How to find the minimum and max values of $y=\frac{x^2-3x+4}{x^2+3x+4}$ for all real values of $x$ without using calculus?
Perhaps it could be done graphically by noting the fact that the numerator and denominator are a pair of parabolas symmetric about the $x$ axis, but I do not know how to continue.
Thanks!
On
Hint wehave $$\frac{x^2-3x+4}{x^2+3x+4}=y$$ $$x^2(y-1)+x(3y+3)+4y-4=0$$ set the discriminant greater or equal to zero
On
$$\dfrac{x^2-3x+4}{x^2+3x+4}=1-\dfrac{6x}{x^2+3x+4}=1-\dfrac6{x+\dfrac4x+3}$$
Now if $x>0, x+\dfrac4x\ge2\sqrt{x\cdot\dfrac4x}=4$
$\implies\dfrac1{x+\dfrac4x+3}\le\dfrac17\implies-\dfrac6{x+\dfrac4x+3}\ge-\dfrac67$
If $x<0, x=-y, y>0, x+\dfrac4x=-\left(y+\dfrac4y\right)$
Can you take it from here?
On
They did not specify that calculus mustn't be used, but I was curious if it could be solved in a simpler way – Monocerotis Nov 20 at 8:19
thanks man, you saved me from a lot of differentiation and substitution – Monocerotis Nov 20 at 8:46
The most simple way to solve your problem is by using calculus:
By applying the quotient rule, you get: $y'(x)=(\frac{x^2-3x+4}{x^2+3x+4})'=\frac{(2x-3)(x^2+3x+4)-(2x+3)(x^2-3x+4)}{(x^2+3x+4)^2}$.
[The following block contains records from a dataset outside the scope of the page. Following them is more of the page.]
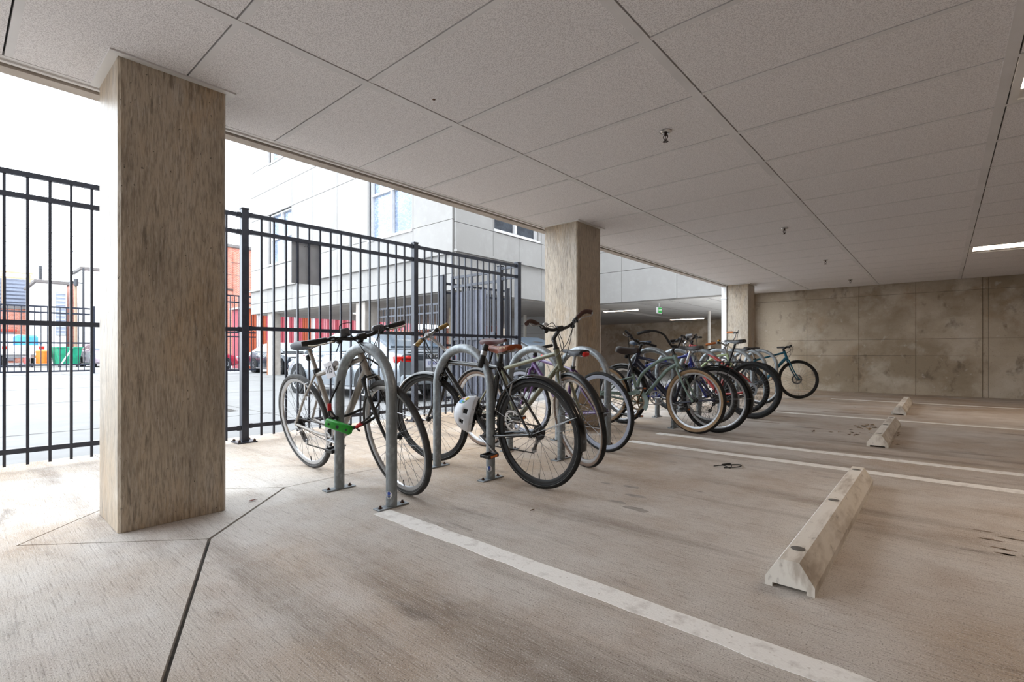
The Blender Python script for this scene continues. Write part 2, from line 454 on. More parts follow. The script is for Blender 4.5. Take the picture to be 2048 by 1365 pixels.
troffer(.263+.004, 1.483-.046, row(2), row(3), CZ, 'ceiling light with bright lens at the right edge of the nearer ceiling')
troffer(.263+.004, 1.483-.046, row(11), row(12), CZ, 'long glowing ceiling light above the back wall at the right')
troffer(.263+.004, 1.483-.046, row(-7), row(-6), CZ, 'ceiling light behind the viewer out of frame', cat='light')
# sprinklers
def sprinkler(x, y, z, label):
    s = empty('sprinkler', (x, y, z), label=label, cat='sprinkler')
    MB().lathe([(0, -.001), (.034, -.002), (.036, -.006), (.03, -.012), (.018, -.016), (0, -.016)], 20, (0, 0, 0), 'z').build('escutcheon', m_chrome, s)
    b = MB().cyl((0, 0, -.014), (0, 0, -.032), .0085, 10)
    b.tube(smoothpath([(.012, 0, -.028), (.013, 0, -.042), (.004, 0, -.058)], 4), .0028, 6); b.tube(smoothpath([(-.012, 0, -.028), (-.013, 0, -.042), (-.004, 0, -.058)], 4), .0028, 6)
    b.cyl((0, 0, -.03), (0, 0, -.055), .0018, 6)
    b.build('sprinkler_body', m_spr, s)
    d = MB().cyl((0, 0, -.056), (0, 0, -.064), .006, 8)
    for k in range(12):
        a = k*PI/6; d.bar((.004*math.cos(a), .004*math.sin(a), -.066), (.017*math.cos(a), .017*math.sin(a), -.067), .005, .0018)
    d.build('deflector', m_spr, s, 0)
m_spr = pm('bronze_dark', '#3c2c29', .4, .7)
sprinkler(-1.284, 2.91, CZ, 'nearest sprinkler head hanging from the ceiling boards')
sprinkler(-1.303, 6.035, CZ, 'second sprinkler head along the ceiling from the viewer')
sprinkler(-1.298, 8.52, CZ, 'third sprinkler head along the ceiling from the viewer')
sprinkler(-1.30, 11.15, CZ, 'last small sprinkler head just before the back wall')
# hole in a ceiling board
MB().lathe([(0, -.003), (.008, -.002), (.009, 0)], 10, (-2.065, 1.727, CZ), 'z').build('ceiling_screw', m_bolt, ceil_)

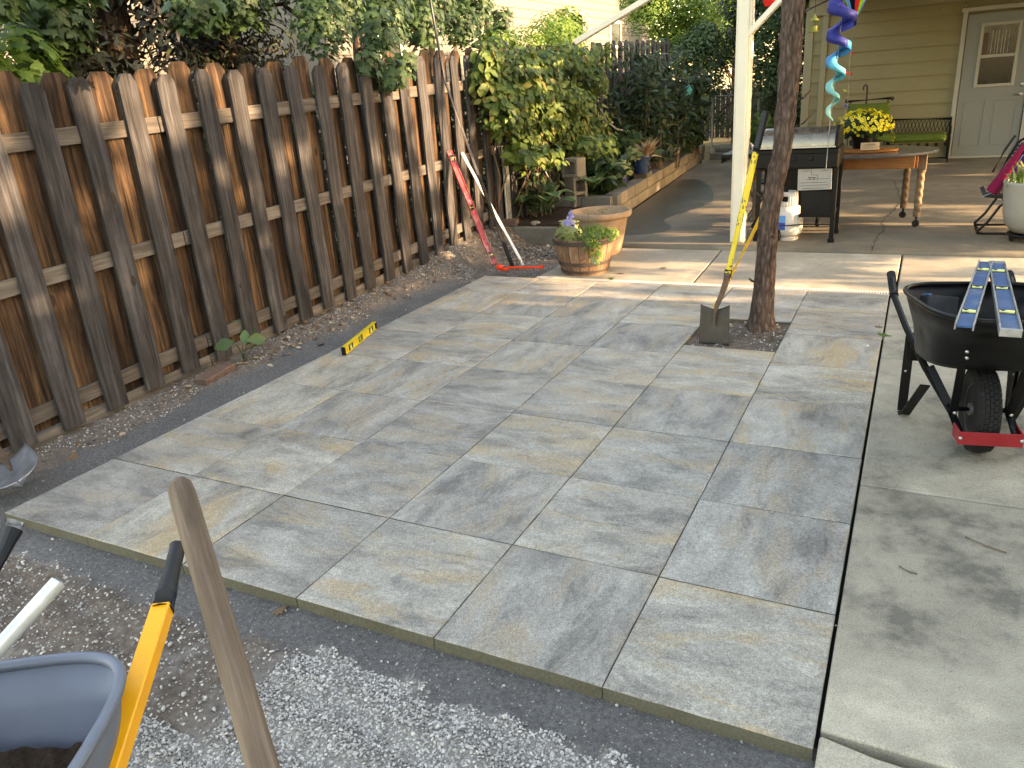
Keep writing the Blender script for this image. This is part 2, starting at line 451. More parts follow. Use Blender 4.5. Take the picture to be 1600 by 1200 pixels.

After putting the condition $y'(x)=0$ and expanding the numerator of $y'(x)$, you obtain:
$x^2-4=0$, whose solutions are:
$x_1=2$ and $x_2=-2$.
In conclusion:
$y_{max}=7$ (for $x=-2$) and $y_{min}=\frac{1}{7}$ (for $x=2$).
Let the maximum of $f(x) = \frac{x^2-3x+4}{x^2+3x+4}$ be $m$. Then:
$$x^2-3x+4 = mx^2 + 3mx + 4m$$ $$(m-1)x^2 + (3m+3)x + (4m - 4) = 0$$
We want this equation to have only one real root (a double root), so: $$\Delta = 0 \Rightarrow (3m+3)^2-4(m-1)(4m-4) = 0.$$
A similar process for the minimum ($n$) yields the same equation, as multiplying it by $-1$ does not change the values of $m$. Therefore, both the maximum and minimum values are given by this equation.